The Library of Congress has fought off a massive cyberattack, officials confirmed Wednesday.

In a blog post, Bernard Barton, the Library’s Chief Information Officer, explained that the denial of service attack began on Sunday morning and disrupted a number of services and websites, including Congress.gov, the U.S. Copyright Office and the BARD (Braille and Audio Reading Download) service from the National Library Service for the Blind and Physically Handicapped.

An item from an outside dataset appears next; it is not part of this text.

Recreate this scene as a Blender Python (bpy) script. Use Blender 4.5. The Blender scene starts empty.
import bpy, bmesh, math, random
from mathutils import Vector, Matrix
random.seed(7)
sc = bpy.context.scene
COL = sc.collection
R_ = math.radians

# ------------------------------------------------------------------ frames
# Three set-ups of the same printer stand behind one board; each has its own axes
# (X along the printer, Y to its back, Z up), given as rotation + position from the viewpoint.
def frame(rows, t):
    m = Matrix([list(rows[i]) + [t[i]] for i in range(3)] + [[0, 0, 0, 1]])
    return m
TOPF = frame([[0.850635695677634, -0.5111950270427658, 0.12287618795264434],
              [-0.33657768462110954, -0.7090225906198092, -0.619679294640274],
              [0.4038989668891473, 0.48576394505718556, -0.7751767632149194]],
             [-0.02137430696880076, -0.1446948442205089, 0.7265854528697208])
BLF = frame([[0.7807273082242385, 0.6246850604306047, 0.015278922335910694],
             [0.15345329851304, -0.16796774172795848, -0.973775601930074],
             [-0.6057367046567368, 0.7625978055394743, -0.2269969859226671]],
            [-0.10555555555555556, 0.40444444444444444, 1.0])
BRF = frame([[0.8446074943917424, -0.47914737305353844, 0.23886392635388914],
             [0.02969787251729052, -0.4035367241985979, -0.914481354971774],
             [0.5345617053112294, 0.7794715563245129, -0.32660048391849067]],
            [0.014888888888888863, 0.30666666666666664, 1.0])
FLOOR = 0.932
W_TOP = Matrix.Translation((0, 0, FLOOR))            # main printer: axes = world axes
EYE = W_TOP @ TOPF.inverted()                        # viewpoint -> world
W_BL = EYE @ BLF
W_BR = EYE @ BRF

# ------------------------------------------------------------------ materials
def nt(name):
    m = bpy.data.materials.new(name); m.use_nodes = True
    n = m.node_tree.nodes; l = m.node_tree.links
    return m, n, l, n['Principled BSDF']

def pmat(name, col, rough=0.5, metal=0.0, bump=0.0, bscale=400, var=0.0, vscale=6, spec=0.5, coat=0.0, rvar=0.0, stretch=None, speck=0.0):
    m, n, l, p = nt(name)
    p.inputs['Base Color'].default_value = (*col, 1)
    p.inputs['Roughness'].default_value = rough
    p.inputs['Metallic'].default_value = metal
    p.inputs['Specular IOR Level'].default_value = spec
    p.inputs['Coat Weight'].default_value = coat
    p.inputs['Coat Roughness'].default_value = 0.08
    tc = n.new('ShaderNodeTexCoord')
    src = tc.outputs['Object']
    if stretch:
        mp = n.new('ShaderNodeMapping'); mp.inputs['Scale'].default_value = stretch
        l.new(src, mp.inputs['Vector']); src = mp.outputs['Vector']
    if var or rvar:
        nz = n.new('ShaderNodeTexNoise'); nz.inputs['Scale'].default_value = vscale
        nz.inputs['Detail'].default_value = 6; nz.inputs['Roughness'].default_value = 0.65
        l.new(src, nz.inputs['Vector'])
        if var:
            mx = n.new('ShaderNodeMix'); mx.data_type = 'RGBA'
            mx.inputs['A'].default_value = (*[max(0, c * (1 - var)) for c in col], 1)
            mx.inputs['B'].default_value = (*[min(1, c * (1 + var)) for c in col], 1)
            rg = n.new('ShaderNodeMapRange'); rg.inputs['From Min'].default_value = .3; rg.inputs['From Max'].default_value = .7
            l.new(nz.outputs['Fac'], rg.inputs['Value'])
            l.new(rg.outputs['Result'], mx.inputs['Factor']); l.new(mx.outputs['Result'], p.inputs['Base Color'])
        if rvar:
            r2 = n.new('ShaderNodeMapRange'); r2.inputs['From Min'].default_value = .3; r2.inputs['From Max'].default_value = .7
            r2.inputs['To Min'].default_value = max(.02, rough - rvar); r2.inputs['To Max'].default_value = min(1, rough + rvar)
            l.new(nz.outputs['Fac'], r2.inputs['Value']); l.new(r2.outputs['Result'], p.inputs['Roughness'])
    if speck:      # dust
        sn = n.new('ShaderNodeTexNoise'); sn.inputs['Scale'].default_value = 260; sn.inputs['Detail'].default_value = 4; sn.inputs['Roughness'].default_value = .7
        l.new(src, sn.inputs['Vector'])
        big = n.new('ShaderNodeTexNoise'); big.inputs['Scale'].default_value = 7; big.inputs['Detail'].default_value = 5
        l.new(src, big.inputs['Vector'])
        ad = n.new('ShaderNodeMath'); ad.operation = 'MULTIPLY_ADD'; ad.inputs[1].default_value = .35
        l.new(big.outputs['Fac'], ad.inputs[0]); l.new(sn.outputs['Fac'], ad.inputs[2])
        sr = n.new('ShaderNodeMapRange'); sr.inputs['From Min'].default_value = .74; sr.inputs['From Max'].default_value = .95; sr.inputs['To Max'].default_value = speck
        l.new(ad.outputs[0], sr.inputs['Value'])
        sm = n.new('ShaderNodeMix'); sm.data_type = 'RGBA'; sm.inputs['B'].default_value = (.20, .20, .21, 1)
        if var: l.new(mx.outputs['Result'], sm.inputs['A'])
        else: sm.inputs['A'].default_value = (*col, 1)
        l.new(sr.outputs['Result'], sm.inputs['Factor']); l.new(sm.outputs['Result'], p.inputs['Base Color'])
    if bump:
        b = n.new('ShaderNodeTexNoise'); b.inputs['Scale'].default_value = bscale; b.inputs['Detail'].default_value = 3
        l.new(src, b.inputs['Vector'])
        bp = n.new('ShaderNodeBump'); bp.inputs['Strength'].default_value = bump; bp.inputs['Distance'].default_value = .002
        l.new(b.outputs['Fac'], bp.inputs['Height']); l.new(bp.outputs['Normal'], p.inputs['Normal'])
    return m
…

The attack also impacted Library databases and incoming and outgoing email, according to Barton.

The Library’s networked services are back to normal after the attack, which the CIO described as “a massive and sophisticated DNS assault, employing multiple forms of attack, adapting and changing on the fly.”

Barton’s post did not reveal any information on the attackers, but the noted that the Library has turned over “key evidence to the appropriate authorities who will investigate and hopefully bring the instigators of this assault to justice.”

A hacking group that goes by the name of Turk Hack Team reportedly claimed credit for the attack on an online message board.

The Library of Congress will remain on its guard against future attacks. “We’re satisfied that we’ve fended off the attack and fortified our system for now, but we’ll continue to be vigilant and employ state-of-the-art security systems to effectively respond to these type of incidents in the future,” said Barton, in the blog post. “This is not the first time that a large agency or organization has been targeted with this kind of denial of service, and it certainly won’t be the last.”

Cybersecurity expert Peter Metzger, who is vice chairman of executive search firm DHR International, told FoxNews.com that the Library of Congress attack highlights the ongoing threat posed by hackers. “This most recent attack is yet further evidence of a complex web of threats that are capable of sophisticated, sustained attacks against both soft and hard targets,” he said, via  email.

Distributed denial of service (DDoS) attacks, which often occur when a hacker “floods” a network with information, are a popular method for disrupting websites and services. Network specialist Akamai, for example, recently reported a 125 percent increase in DDoS attacks during the first quarter of 2016.

Government networks are frequently targeted in cyberattacks. Last year hackers based in China were suspected to be behind a huge breach that compromised data from the Office of Personnel Management (OPM) and the Interior Department. The attack came hot on the heels of a major IRS security breach that compromised tax information from more than 100,000 U.S. households.